Thanks for the analysis. As the man says, when all is said and done more will be said than done.

You closing line says it all, improving on that is impossible.


John
--------
Ethnic humor is part of human nature. The Dutch tell Belgian jokes. The Belgians tell French jokes. The French tell English jokes. The English tell Irish jokes. The Irish tell Irish jokes.

From my perspective, this exchange during the Iraq Study Surrender Group’s press conference yesterday was most telling.

QUESTION: You're certainly a group of distinguished elder statesmen, but tell me, why should the president give more weight to what you all have said, given that -- as I understand, you went to Iraq once, with the exception of Senator Robb; none of you made it out of the Green Zone -- why should he give your recommendations any more weight than what he's hearing from his commanders on the ground in Iraq?

HAMILTON: The members of the Iraq Study Group are, I think, public servants of a distinguished record. We don't pretend now, we did not pretend at the start, to have expertise. We've put in a very intensive period of time. We have some judgments about the way this country works and the way our government works, and some considerable experience within our group on the Middle East.

We recognize that our report is only one, and there will be many recommendations. But the report will stand on its own and be accepted or rejected on its own.

Had Hamilton just stopped right there and let that statement stand on its own… but both Hamilton and Baker decided to dig a little deeper.

We tried to set forth here achievable goals. It's a very easy thing to look at Iraq and sit down and set out a number of goals that really have no chance of all of being implemented. We took a very pragmatic approach because all of these people up here are pragmatic public officials.

HAMILTON: We also hope that our report will help bridge the divide in this country on the Iraq war and will at least be a beginning of a consensus here. Because without that consensus in the country, we do not think ultimately you can succeed in Iraq.

BAKER: Let me add to that that this report by this bunch of has-beens up here is the only bipartisan report that's out there.

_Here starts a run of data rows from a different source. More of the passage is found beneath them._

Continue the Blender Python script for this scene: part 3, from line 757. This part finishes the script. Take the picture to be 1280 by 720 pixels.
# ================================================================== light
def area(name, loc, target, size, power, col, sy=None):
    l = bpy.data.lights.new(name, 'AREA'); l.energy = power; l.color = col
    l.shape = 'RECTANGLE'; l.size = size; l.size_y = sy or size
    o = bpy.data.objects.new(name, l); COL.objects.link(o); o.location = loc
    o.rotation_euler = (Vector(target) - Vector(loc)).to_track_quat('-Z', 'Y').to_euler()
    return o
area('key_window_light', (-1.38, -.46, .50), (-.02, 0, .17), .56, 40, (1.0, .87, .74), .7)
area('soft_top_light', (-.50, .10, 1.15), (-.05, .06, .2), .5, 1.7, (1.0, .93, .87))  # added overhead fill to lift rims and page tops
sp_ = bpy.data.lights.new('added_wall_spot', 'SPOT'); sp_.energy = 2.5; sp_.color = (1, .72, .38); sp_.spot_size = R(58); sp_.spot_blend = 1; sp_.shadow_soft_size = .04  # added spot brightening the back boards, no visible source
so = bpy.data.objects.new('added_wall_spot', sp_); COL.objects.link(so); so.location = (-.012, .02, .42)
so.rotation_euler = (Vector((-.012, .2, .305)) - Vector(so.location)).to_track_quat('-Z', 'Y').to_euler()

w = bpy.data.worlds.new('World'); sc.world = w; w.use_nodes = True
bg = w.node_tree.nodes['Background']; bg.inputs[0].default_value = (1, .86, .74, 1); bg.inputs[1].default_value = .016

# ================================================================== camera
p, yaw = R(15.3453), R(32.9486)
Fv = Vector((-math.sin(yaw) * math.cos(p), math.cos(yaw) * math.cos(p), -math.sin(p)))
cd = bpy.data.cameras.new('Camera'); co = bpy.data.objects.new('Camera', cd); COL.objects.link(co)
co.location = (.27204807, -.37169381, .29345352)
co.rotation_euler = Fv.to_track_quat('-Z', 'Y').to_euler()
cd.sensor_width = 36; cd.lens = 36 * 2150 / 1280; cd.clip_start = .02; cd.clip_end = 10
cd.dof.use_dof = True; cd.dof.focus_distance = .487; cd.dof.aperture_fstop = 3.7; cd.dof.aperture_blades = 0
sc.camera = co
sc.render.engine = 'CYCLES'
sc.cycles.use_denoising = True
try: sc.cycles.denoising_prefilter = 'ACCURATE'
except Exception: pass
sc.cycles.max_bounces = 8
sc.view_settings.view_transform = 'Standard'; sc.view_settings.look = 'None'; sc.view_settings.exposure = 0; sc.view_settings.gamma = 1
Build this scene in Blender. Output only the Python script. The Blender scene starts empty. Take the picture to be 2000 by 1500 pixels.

"Consensus is the absence of leadership," and leadership was sorely missing among this group of has-beens.

***

"The trouble with our liberal friends is not that they're ignorant; it's just that they know so much that isn't so." - Ronald Reagan

I have always been suspicious of James Baker III. He won some good will by his performance in the Florida Recount. But this has really been a nightmare. Say goodnight, Jim.

It amazes me the elitist smugness of these self-appointed, self-anointed Smartest-Guys-In-The-Room. They get together for a self-congratulatory bipartisan, pseudo-intellectual Kumbaya Fest, come up with a document that an eighth grader would be embarassed to turn in as a homework assignment, and then expect to get their collective butts kissed for dispensing their wisdom.